An economic slowdown in Europe would hurt Main Street America because exports have been one of the few drivers of economic growth, and Europe is a chief buyer of everything from farm products to expensive U.S. technology.
If Greece and other nations default on their debts, that also could unleash a new wave of contagion, and countries from Iceland to Argentina could find themselves unable to make good on their commitments to bondholders. This would bring even more losses at global financial institutions just as they're beginning to claw back from the brink of collapse.
Alan Levenson, the chief economist of investment-management firm T. Rowe Price, warned in a note to investors that renewed financial market turbulence "could cause a pullback in business-decision making that would interrupt the economy's forward progress."
If the future is uncertain, today's economic problems seem to be improving gradually.
January's jobs report found that improvements in hiring continued, but the data conflicted. The Labor Department revised upward the November estimate of a small net gain of 4,000 jobs to show that 64,000 jobs had been added, but statisticians also revised December's estimate, saying that 150,000 jobs were lost that month, not 64,000 as they'd reported previously.
"The job market remains very tough, but headed in the right direction," said Mark Zandi, the chief economist for forecaster Moody's Economy.com in West Chester, Pa. "Job growth should resume this spring."
Zandi warned against cheering Friday's drop in the jobless rate.
"I don't think the decline in the unemployment rate has much meaning. It appears to be more of a statistical decline than a real one," he said, suggesting that statistical revisions to the estimated size of the work force explain much of the drop, the second consecutive decline in the jobless rate.
Many experts think the rate will rise again as more people who'd given up looking for jobs try to get back into the work force as the economy thaws.
"I think unemployment rates are going to keep going up for a while. Even if job growth returns, it's not going to outstrip the magnitude" of past job losses, said Harry Holzer, a former Labor Department chief economist who's a researcher at the Urban Institute, a centrist policy-research organization.
An annual revision to last year's numbers, published in Friday's data, found that 600,000 more workers lost their jobs last year than first estimated. The revision means that 8.4 million people have lost their jobs since the recession began in December 2007.
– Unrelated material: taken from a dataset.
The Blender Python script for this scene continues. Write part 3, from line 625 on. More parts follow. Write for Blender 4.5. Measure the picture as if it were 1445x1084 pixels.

"This number, however, understates the size of the gap in the labor market by failing to take into account the fact that simply to keep up with population growth, the labor market should have added around 2.6 million jobs since December 2007. This means the labor market is now roughly 11 million jobs below what would restore the pre-recession unemployment rate," said Heidi Shierholz, a labor economist at the Economic Policy Institute, a liberal policy-research group.
In an analysis of Friday's jobs report, she added that in order to fully fill in the 11 million-job gap in the labor market within three years — by January 2013 — employment would have to increase by more than 400,000 jobs every month between now and then.
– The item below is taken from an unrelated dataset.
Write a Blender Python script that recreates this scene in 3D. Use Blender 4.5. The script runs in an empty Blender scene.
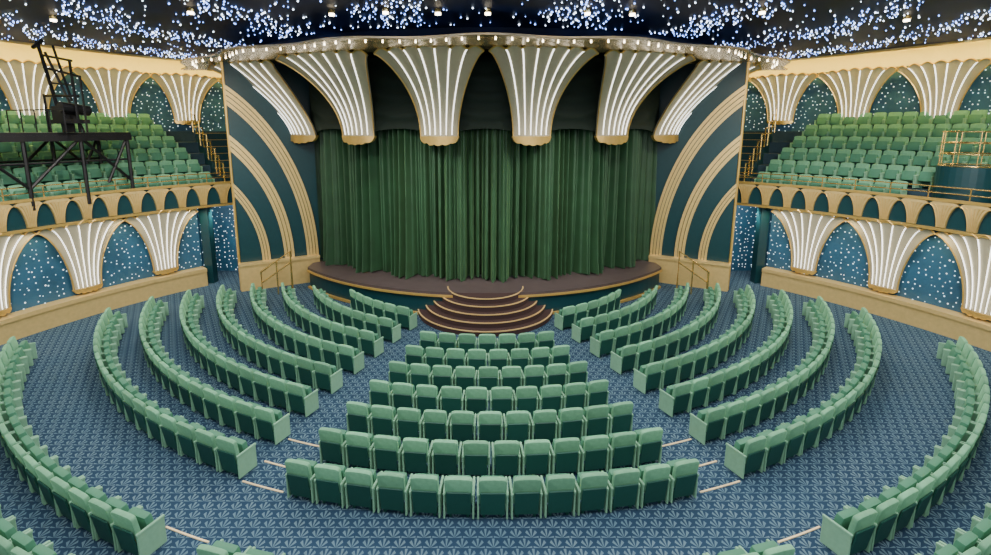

That's a daunting task, made even tougher if the problems in Europe lead to slower global economic growth.
Despite the conflicting data, some details of Friday's jobs report were positive. The hard-hit manufacturing sector posted January gains of 11,000. That confirms data showing that factory orders for all sorts of goods and materials are up.
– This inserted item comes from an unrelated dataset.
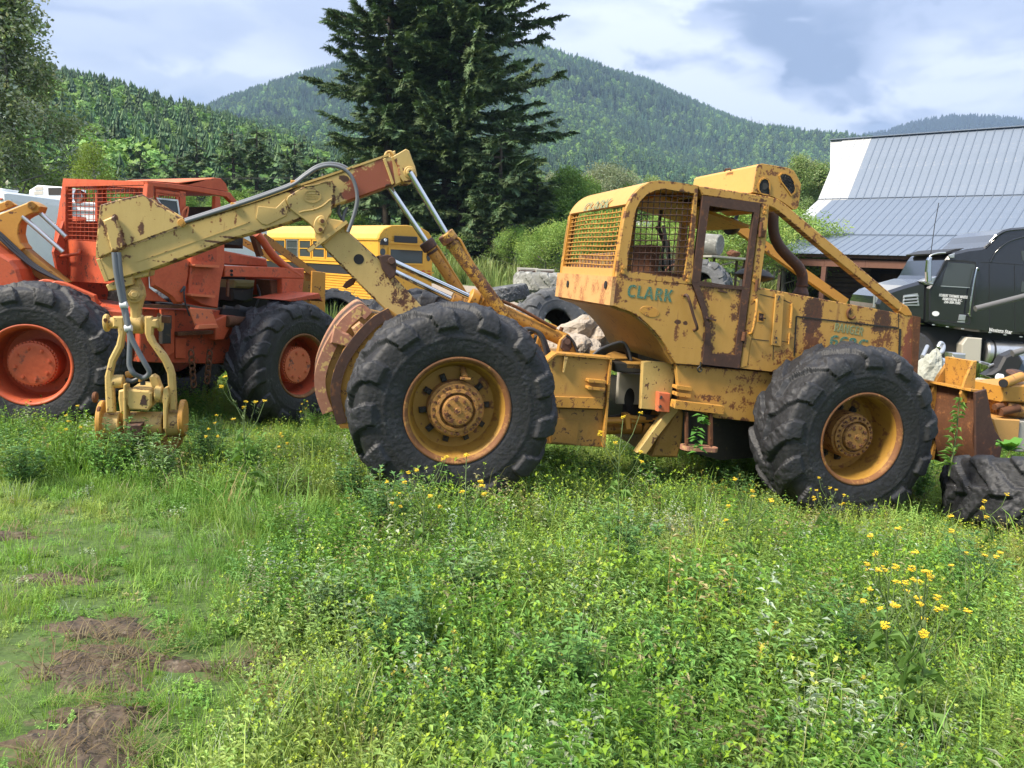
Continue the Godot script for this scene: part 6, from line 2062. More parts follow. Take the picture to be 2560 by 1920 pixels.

Other positive signs include a boost of 52,000 jobs in temporary employment — a harbinger of future full-time hiring — and 42,000 new positions in retailing. Federal government employment grew by 33,000 jobs.
However, the construction sector has shed jobs faster and more deeply than all other sectors, and it pulled down January's employment numbers. Another 75,000 construction jobs were lost in January, and analysts think that much of that was weather-related. More than half of those lost construction jobs were specialty contractors in non-residential building.